Technicians work to complete operations before propellant load occurs ahead of launch for NASA’s Europa Clipper spacecraft inside the Payload Hazardous Servicing Facility at the agency’s Kennedy Space Center in Florida on Tuesday, Sept. 11, 2024.
NASA/Kim Shiflett

NASA’s Europa Clipper mission moves closer to launch as technicians worked on Wednesday, Sept. 11, inside the Payload Hazardous Servicing Facility to prepare the spacecraft for upcoming propellant loading at the agency’s Kennedy Space Center in Florida. 

The spacecraft will explore Jupiter’s icy moon Europa, which is considered one of the most promising habitable environments in the solar system. The mission will research whether Europa’s subsurface ocean could hold the conditions necessary for life. Europa could have all the “ingredients” for life as we know it: water, organics, and chemical energy.

Europa Clipper’s launch period opens on Thursday, Oct. 10. It will lift off on a SpaceX Falcon Heavy rocket from Kennedy’s Launch Complex 39A. The spacecraft then will embark on a journey of nearly six years and 1.8 billion miles before reaching Jupiter’s orbit in 2030.

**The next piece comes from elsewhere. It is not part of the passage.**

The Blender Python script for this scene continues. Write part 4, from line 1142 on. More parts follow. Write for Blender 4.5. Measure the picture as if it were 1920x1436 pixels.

The spacecraft is designed to study Europa’s icy shell, underlying ocean, and potential plumes of water vapor using a gravity science experiment alongside a suite of nine instruments including cameras, spectrometers, a magnetometer, and ice-penetrating radar. The data Europa Clipper collects could improve our understanding of the potential for life elsewhere in the solar system.